First, homosocial. There is clearly an implied relationship between Fair Welcome and the Dreamer, and the Dreamer's responses to his absence indicate that, though the allegations might be salacious,  it is less a fabrication of what isn't there than a misconstruing of what is. Fair Welcome serves as the point of access to the bud, a benevolent Pandarus-type character who indulges Dreamer in return for the pleasure of having given welcome. The two are warm, and in the earlier sense of the word intimate. The concluding speech by Dreamer indicates that he misses Fair Welcome more than he does the bud. It is nearly as if the rosebud is the object of Dreamer's affections, but Fair Welcome is its agency, a male duenna who receives the poet's advances. He does not restrict access altogether, but makes sure that such access is appropriate, within the strictures of courtliness that Love must be constrained to serve. In my mind, such agency could easily collapse into a Cyrano-like situation, where the Dreamer ends up loving the agent more than the pretty face, Cyrano over Christian. Could such a flip have happened then? I must think it could, having no evidence to the contrary.

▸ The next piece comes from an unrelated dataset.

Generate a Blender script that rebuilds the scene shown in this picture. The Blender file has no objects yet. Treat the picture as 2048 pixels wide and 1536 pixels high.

And that goes without mentioning the kiss on the mouth that passes between the God of Love and the Dreamer. Certainly, they would have been less picky about such gestures than we are today, as we have turned a kiss into something erotic all the time. In this story, it may be an allusion of the sex that is to come. It could also be a greeting, or a seal of fealty. I think that we have more of an issue of the ambiguity between those statuses than they did. Either (the traditional assumption) the umbrage of the kiss depended on the situation such that categories didn't blend together, or (the generous assumption) there was a little swearing of fealty and eroticism in any kiss, no matter the primary context. I incline towards the latter. To do otherwise would be to ignore a key part of the context; would even a medieval man kiss the God of Love and not feel a little erotic about it?

Second, details. It's so funny to see the parenthetical explanations in places where I would never suspect that one was needed. For example, when Joy is described next to Pleasure, the poet quickly adds, "Who did not hate him in the least, but had given him her love when she was no more than seven years old" (14). Oh. Okay. I suppose that this is a jibe against those that would claim that Joy (with its exalted refinement) and Pleasure (with its earthly tones) are separate in theological grounds. Bodily pleasure serves as a distraction to salvation or happiness, while joy is the place where happiness takes its rest. The Thomistic view would disagree with Guillaume on this point, and though I don't know enough about other scholastic movements at the time, I suspect others would too.

Also, the details like dress and surroundings fascinate me. Why does it matter that Wealth is wearing a stone that protects against toothaches? (I wonder if anyone has ever cross-referenced this with lapidaries of the time, which also record these weird traits.) Do the many spices in the garden (cloves, liquorice, fresh cardamum, zedoary, anise, cinnamon, and "many delicious spices good to eat after a meal") make it more lavish? What are those spices good to eat after a meal? All I can think of is "dessert" or "after dinner mint." Oh, how impoverished my understanding is. This early tendency towards making lists is masterful compared to many later medieval poems, which turn these brief descriptive interludes into indulgent and obsessive fights over who can do so most lavishly.

Third, Arthurian allusion. Just a note that it does occur, including the company of Largesse, and an allusion to Kay and Gawain where the former comes off horribly and the latter quite well in courtesy. 

Protect me! Tomorrow I plan to put a big dent in Jean de Meun.

(Note - I've also been reading through The English Romance in Time by Helen Cooper and The Hero with a Thousand Faces by Joseph Campbell. I'm nowhere near finishing either, but I might post on them too when I feel less long-winded.)